Mary Wollstonecraft (1759–1797) was an eighteenth-century British writer best known for her passionate defense of women’s moral and intellectual equality. The author of texts in multiple genres, her most influential work, A Vindication of the Rights of Woman (1792), argues that women’s inferiority to men is not sanctioned by nature but is instead the product of corrupt social institutions and mores, which must be radically reformed. Her critical stance against women’s subordination, coupled with her unconventional personal life, make Wollstonecraft a seminal figure in the history of feminist thought.
Born in London into a large, volatile middle-class family, Wollstonecraft left home at the age of nineteen. Although initially employed as a governess, she was determined to support herself as a writer. Her first three books, published in 1787 and 1788—a conduct manual, a novel, and a children’s book—all criticized European society for fostering weakness and superficiality in women and insisted on the importance of education in rectifying this tendency. Wollstonecraft also worked as a translator of French and German philosophical texts and as a reviewer and editor for the journal Analytical Review. An affair with a married artist ended when his wife rejected Wollstonecraft’s suggestion that they form a three person relationship. In the years that followed, Wollestonecraft wrote her two major works, A Vindication of the Rights of Men (1790) and A Vindication of the Rights of Woman, as well as a history of the French Revolution (1789–1799) and a narrative of her travels through Scandinavia. In 1792 she moved to France and acquired a new lover, Gilbert Imlay, an American writer with whom she had a daughter out of wedlock. After Imlay left her, Wollstonecraft returned to London and attempted suicide twice in 1795 before becoming involved with William Godwin, the anarchist philosopher. Godwin and Wollstonecraft were married in 1797 after learning she was pregnant, although both had previously criticized marriage. Their short-lived and unusual marriage (they kept separate residences) was by all accounts happy, and Godwin was devastated when Wollstonecraft died at the age of thirty-eight due to complications from childbirth.
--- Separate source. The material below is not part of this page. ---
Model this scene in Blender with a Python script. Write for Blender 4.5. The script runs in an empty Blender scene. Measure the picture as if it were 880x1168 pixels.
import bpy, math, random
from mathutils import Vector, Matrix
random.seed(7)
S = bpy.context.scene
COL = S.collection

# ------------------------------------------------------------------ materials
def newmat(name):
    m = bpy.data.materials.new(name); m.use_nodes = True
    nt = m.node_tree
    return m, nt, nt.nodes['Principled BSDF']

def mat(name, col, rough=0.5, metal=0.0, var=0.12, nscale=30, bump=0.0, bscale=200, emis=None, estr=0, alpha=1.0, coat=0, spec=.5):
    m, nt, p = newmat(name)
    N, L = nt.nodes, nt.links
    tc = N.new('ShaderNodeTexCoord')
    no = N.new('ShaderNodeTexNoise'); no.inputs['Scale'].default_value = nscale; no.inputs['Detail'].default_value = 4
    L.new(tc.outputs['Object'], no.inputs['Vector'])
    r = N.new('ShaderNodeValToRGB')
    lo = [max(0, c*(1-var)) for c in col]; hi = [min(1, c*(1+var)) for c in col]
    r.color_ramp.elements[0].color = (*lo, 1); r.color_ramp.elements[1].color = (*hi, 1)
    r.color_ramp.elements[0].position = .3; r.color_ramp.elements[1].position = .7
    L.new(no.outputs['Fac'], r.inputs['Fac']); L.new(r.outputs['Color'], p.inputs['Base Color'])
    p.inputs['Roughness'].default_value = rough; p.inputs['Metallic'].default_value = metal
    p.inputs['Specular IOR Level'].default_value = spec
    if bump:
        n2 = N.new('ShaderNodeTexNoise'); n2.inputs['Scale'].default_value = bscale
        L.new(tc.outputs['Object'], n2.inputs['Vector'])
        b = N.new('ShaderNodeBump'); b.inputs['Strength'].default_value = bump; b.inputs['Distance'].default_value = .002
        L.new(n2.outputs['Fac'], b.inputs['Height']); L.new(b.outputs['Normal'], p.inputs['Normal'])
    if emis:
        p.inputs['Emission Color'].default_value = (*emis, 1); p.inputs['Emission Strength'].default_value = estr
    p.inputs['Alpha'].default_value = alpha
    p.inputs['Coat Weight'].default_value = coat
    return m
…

Their only child would later write the novel Frankenstein (1818) under her married name, Mary Shelley.
Although A Vindication of the Rights of Men, which attacks Irish philosopher Edmund Burke’s defense of hereditary rule by forwarding a doctrine of universal natural rights, remains an important text, it is A Vindication of the Rights of Woman that articulates the position for which Wollstonecraft is best known. In the work she paints damning portraits of women’s vanity, passivity, and poorly developed intellect to argue for the alteration of this condition. Contending that women suffer from an “artificial weakness” encouraged by dominant beliefs and habits, Wollstonecraft calls for significant changes in education, politics, and family life so that women may develop their reason, and in turn, their virtue. Although she encourages women to take an interest in political and humanitarian matters and argues for their equal citizenship, she also affirms women’s unique roles as mothers. She offers a revolutionary vision of domesticity in which educated, moral, and independent women oversee the care of children and act as “rational companions” to their husbands. She insists, as in all her works, that women, like men, are endowed with the faculty of reason, which can flourish only if existing norms and customs are transformed.
Bibliography:
- Falco, Maria J., ed. Feminist Interpretations of Mary Wollstonecraft. University Park: Pennsylvania University Press, 1996.
- Ferguson, Moira, and Janet Todd. Mary Wollstonecraft. Boston: Twayne, 1984.
- Johnson, Claudia L., ed. The Cambridge Companion to Mary Wollstonecraft. Cambridge: Cambridge University Press, 2002.
- Todd, Janet. Mary Wollstonecraft: A Revolutionary Life. New York: Columbia University Press, 2002.
- Wollstonecraft, Mary. The Works of Mary Wollstonecraft. Edited by Janet Todd and Marilyn Butler. London: Joseph Johnson, 1989.
- A Vindication of the Rights of Men and A Vindication of the Rights of Woman. Edited by Sylvana Tomaselli. Cambridge: Cambridge University Press, 1995.